The update’s biggest change is an XP system for leveling up and a skill tree that lets players upgrade their characters around certain strategies. The four subclasses are Raider (attacking), Harvester (resources), Treasure Hunter (loot), and Protector (defense). The perks in each of those areas can be mixed and matched to create unique hero builds. The update also adds Koldo, a tank character trapped in a suit of armor, and the Switchback marksman rifle.

Out of money and out of time

Why wait to add all this stuff? McCord said it just wasn’t ready yet. “None of this was done at launch,” he wrote on Wednesday. “Especially the Skill Trees. The team crunched the last few weeks to get it done. Some stuff (Koldo, Switchback) was partially done, scheduled for future seasons. The team picked the stuff that was closest to completion and finished it up.”

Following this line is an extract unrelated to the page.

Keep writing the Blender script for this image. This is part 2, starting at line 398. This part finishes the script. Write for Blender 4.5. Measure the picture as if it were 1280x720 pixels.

Highguard‘s final update arrives just eight days before the game’s servers go offline forever. The shutdown comes less than two months after the hero shooter from Apex Legends and Titanfall veterans launched. Despite players preemptively calling it a “Concord 2.0” following a poor reveal trailer at the 2026 Game Awards, the free-to-play game netted nearly 100,000 concurrent players on PC during its first 24 hours.

But most of those players, goosed by a flood of early negative Steam reviews from people with little time spent playing the game, didn’t stick around. Just weeks later Wildlight Entertainment laid off most of the staff after Tencent reportedly yanked funding following missed launch goals. Only around 20 developers remained as new modes were introduced to try to give Highguard one last push. Its unexpected and premature shutdown was announced earlier this week. The game lasted 31 days longer than Concord.

“That’s not actually what happened”

Like that game, Highguard became the target of an anti-live-service and anti-woke backlash online which, even if it wasn’t responsible for the game’s ultimate failure, made the vibes surrounding the game stink to high heaven. “That’s not actually what happened,” Grenier wrote in response to claims that Highguard was the victim of developers being unwilling to criticize one another’s work. “We were very critical towards the project and each other. The team was encouraged and constantly spoke their mind. We always tried to put game and players first. We always tried to put players first. The team was very critical.”

He continued, “At the end of the day, we just made a few mistakes, and made a game that didn’t resonate like our past games did. Unfortunately, it doesn’t matter though and nobody will know the true story of the studio or game, and the rumors and speculation will be what’s out there.”